After World War Two, Singapore was little more than a semi-urbanized, post-colonial “swamp” to its detractors. And Greenland today could easily be derided as a barren island full of shrimp catchers and eskimos. Under the leadership of the brilliant Lee Kuan Yew, Singapore has gone from strength to strength to super-strength, currently representing the number one offshore destination for one third of China’s capital outflow today. The latter point is due to a savvy mixture of singular tax-engineering appeal and world-beating financial services, with the full support of government. These national ‘skills’ of Singapore’s were the product of excellent planning and education and of powerful, forward-thinking government. Yet they were also, crucially and indeed for the larger part, imported into Singapore: to great effect. The result was no less than turning an outpost into an epicentre - and all within two generations. This tiny city-state is one of the most cosmopolitan place on earth: because it is the landing-point from, and the springboard to, all of East Asia. It is unique.

Greenland has too much land and not enough people. Like Singapore, it can judiciously import, just as it can cultivate people with the expertise required.

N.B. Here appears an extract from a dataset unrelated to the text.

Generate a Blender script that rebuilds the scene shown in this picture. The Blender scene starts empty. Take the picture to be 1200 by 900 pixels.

It could make the most of what virtues it has by, for example, taking foreign investment to create the premier, or the only, Arctic trans-shipment hub (again like Singapore, in the shipping sector; whose growth and success fueled and capitalized today’s financial services sector).

If the next generation of Greenlandic population could be educated to possess the skills required in financial services as axiomatically as they acquire the skills required by the fisheries business, why not?

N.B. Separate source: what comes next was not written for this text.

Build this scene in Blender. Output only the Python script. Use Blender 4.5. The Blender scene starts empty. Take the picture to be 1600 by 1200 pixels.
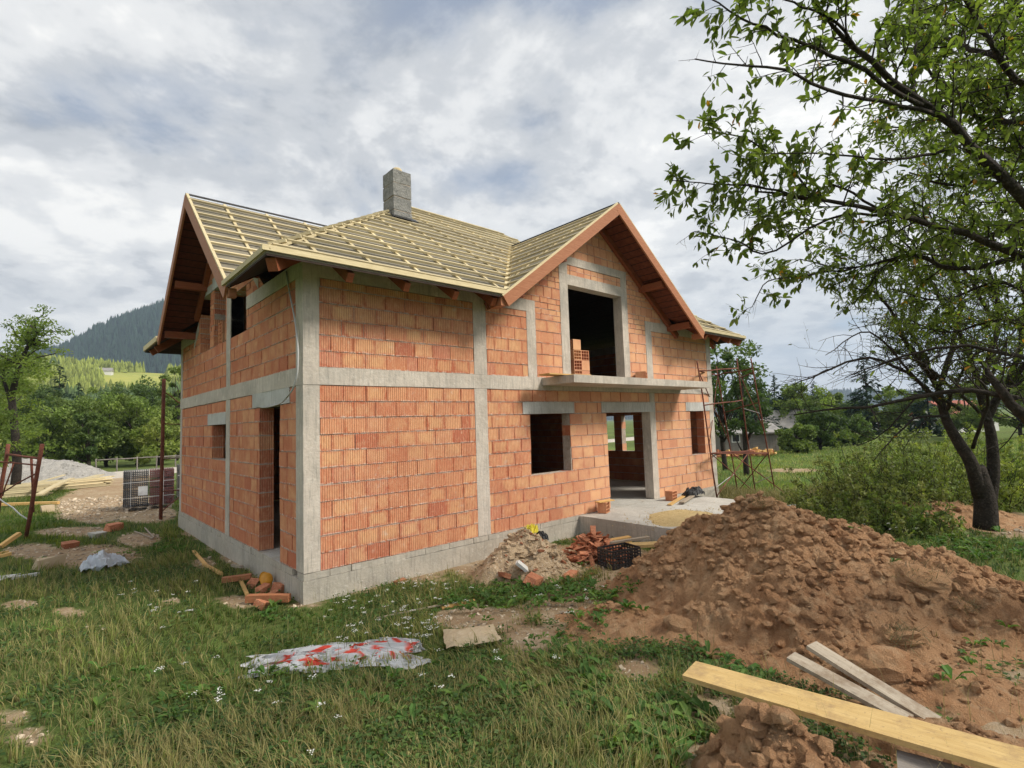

When inevitable future immigrants to Greenland, should a spectacular boom (or less so) take place, but a boom in the short- to medium-term at least - in this case Greenland should ensure it attracts the highly-skilled, the ‘white collar’ workers as opposed to the ‘blue collar’ workers imported solely for cheap labour. This is a controversial point as it brings up parallels with Chinese manual labourers imported into Africa in recent years, with negative effects on the local population. Greenland would do better to copy Iceland, which in turn had copied New York and London; only on a more sustainable path than that of a financial bubble.

How to manage the growth, when it comes

Greenland currently maintains 20 or so licenses, to international consortia or oil companies such as British (Scottish) company Cairn Energy, who have found no oil so far after drilling four wells, Exxon Mobil and Chevron of the US, or a proposed alliance between BP and Russia’s Rosneft. However, in March 2013 the Greenlandic government suspended a number of licenses, and has been reluctant to issue any more, due to a number of reasons including the ecological and the question of best practices - for instance, the ability of these oil companies to clean up devastating oil spills and the possession of high levels of insurance to ensure this.

This move by Prime Minister Jakob Edvard Kuupik Kleist of Greenland bodes well for Greenland. If the country chose to issue licenses to the highest bidder and engage in ‘rent seeking’ behaviour at the highest, most lucrative level, the lack of governance that might accompany this behaviour could inflict damages both foreseeable and unforeseeable upon the country, and would also limit its credibility at the negotiating tables of politics and commerce. Some critics have voiced concern as to whether Greenland is fit to take on these corporate superpowers but the Greenlandic government is intent upon winning back more and more political leadership and, according to Prime Minister Kleist, such actions as the suspension of drilling licenses proves their capability and watchfulness. Yet only Alaska and Russia have so far pursued as much oil exploration as   Greenland: the country is at the forefront of the trend. Perhaps it is putting on the brakes at just the right moment, before any game-changing oil discovery or indeed catastrophe takes place.

Endgame

In their paper, The economy of the circumpolar Arctic, Gérard Duhaime and Andrée Caron note that the population of the entire Arctic region was estimated at 9.9 million in 2002. This “represented 0.16% of the world population and two per cent of the total population of the countries covered by the study,” according to the authors. Consequently, the Arctic GDP represented 0.44%of the global economy, which is greater than its demographic weight of 0.16%, they deduced. This interval suggests income production is “more concentrated” in the eight countries of the Arctic than in the rest of the world. On the other hand, they observe, “Arctic GDP includes resource rents from extraction of non-renewable resources, parts of which should rather be viewed as replacement of wealth from one asset into another asset than income generation”.

This is sound advice. It might also be remembered that not all non-renewable resources bear positive rents: Norway (rich) and Nigeria (poor) each show “a negative average effect of resources on economic growth”, as cited by Halvor Mehlum of Department of Economics, University of Oslo in his, and this combination of countries used to illustrate the rents point shows that the effect has nothing to do with the wealth of a country, nor of corruption Mehlum and his co-authors point out.

The incentive falls clearly upon the leadership of Greenland to avoid the ‘curse of natural resources’ and enjoy the best kind of a boom, with raw resources coming out of the earth and the seas plus a sizable proportion of the world’s trade and transport passing through its gateway position - or taking better advantage of its resources than Greenland does so far, with commercial freighters bypassing it completely.